The reason the whole house view is better is because the “device” meter view isn’t a true view of the actual usage; it’s what Sense thinks the power usage is. You know because the device view shows nothing BUT the device usage, and all other usage is 0w.

Just do some small math and see what the baseline wattage was before device x turns on, then see what the wattage use is after it turns on, then find the difference. This will be the TRUE usage (even though other stuff in the house is on/off). But trust me, the device meter view is not 100% accurate; it’s calculated.


Hey mike13,
I had to look up Carrier Infinity yet got inconclusive results at first glance. I was looking to see if they were a UTC branded mini split inverter heat pump type unit.
Last month when I started using the recently installed mini split heat cycle instead of cooling, I had a heat (2) and later a week or two later, a motor (2) that monitored for some time before I concluded and have since merged into my HVAC data bubble.

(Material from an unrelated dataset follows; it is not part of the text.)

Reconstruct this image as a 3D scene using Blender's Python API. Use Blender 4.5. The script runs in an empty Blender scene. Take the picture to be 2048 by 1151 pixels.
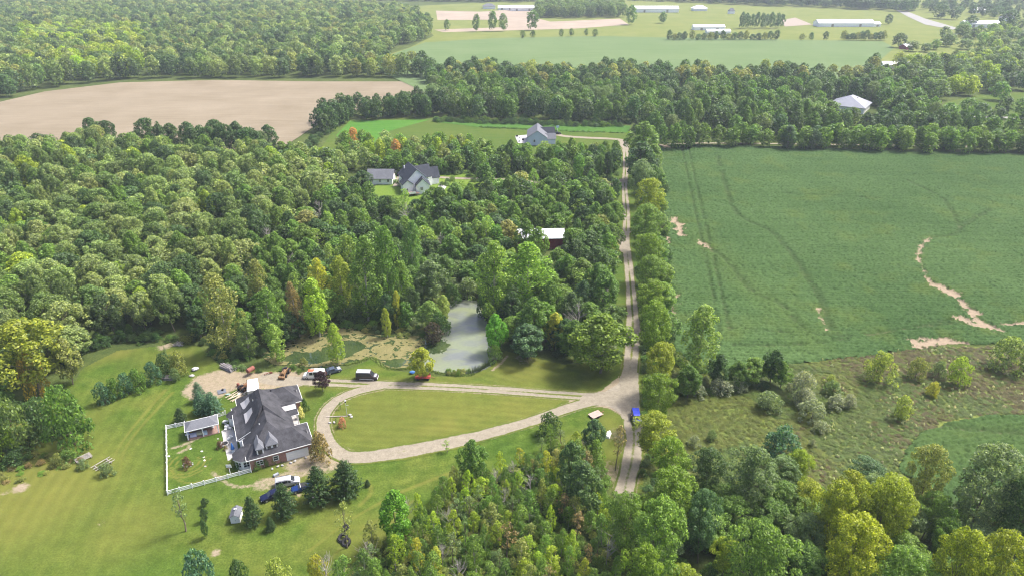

Do you by any energy efficient chance have a hybrid heat pump water heater?

Thanks for the clarification. Given the 20 hour cycles, I’ll probably give it a few days as the next scheduled cycle should come on sometime overnight tonight.

Hi fabricgator, thanks for the research! We have the Infinity Greenspeed heat pump, which has a variable-speed compressor that has been a bit of a challenge for Sense to detect. But we only have a standard gas tank water heater.


Update: I pulled the Z-Wave plug from behind my washing machine (used in part to track its energy) and placed it at the kitchen fridge instead. I was able to correlate the jump in power from Heat 2 reported per second (or so) by Sense to the similar jump reported per minute by the Z-Wave switch. I have some charting software running on the home automation server to graph it where the duration matched between the two reports.

So I think that I’ve solved it! Thanks to each of your for your input and ideas, particularly to steer me towards focusing less on the Sense report and more on the likelier devices’ energy themselves (with different means to monitor power).